Capone is grim stuff and Tom Hardy does his usual mumbling but despite the depressing subject matter it does offer us a different look at the final year of Al Capone’s life; just don’t expect to feel any kind of joy by the time the credits role.

Plot: Chronicling the final days of notorious gangster Al Capone as he succumbs to dementia and relives his past through tormenting memories.

Review: If I were to describe this movie in one word it would be “unpleasant” but then suffering from dementia generally is and that’s really what Capone is all about. If you go in expecting lots of gangster flavoured shoot-outs, then you’ll be disappointed as this is not that kind of film.

Capone looks at the final year of the legendary gangster’s life and it was far from glamorous. His mind is fading away and he has lost control of his bodily functions regularly soiling himself and breaking wind at inopportune moments.
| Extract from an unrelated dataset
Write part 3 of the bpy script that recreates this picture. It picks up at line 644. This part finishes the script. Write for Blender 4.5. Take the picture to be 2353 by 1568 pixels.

This does provide some dark humour especially during an interview he is doing at one point but Capone is not a film you would want to watch more than once.

When I first saw the trailers I thought the make-up looked awful but in the movie it wasn’t quite as bad even if Hardy bares no real resemblance to Al Capone.

Tom Hardy seems attracted to roles where he gets to mumble a lot and that is once again the case with Capone. What’s funny is that you may think his voice is a caricature of Al Capone but if you go and listen to interviews with the real Capone Hardy is actually pretty spot-on and his voice really was quite high. He isn’t someone you sympathise with, after all he wasn’t exactly a nice guy but watching anyone decline due to illness doesn’t make for a fun watch and by the time the film has ended you do wonder what the point of it all was.

There are several surreal dream sequences where Capone sees ghosts of people from his past and it touches on possible remorse for some of things he did but at times you wonder what was real and what was a hallucination. Al Capone has become a rather pathetic character needing looked after by his family as he slowly fades away. It never tries to glorify him or his escapades in any way so when the end comes you generally feel numb.

At an hour and 43 minutes it still moves at a relatively fast pace and there are some graphic moments of violence if that’s what you’re looking for. It’s generally well acted and the script has a few choice lines of dialogue along with a few moments of levity so it doesn’t get overly grim.

Overall, Capone is maybe worth watching just to see a very different kind of Al Capone and Tom Hardy is good in the role despite doing his usual mumbling. It’s generally pretty depressing and not something I ever plan on sitting through ever again.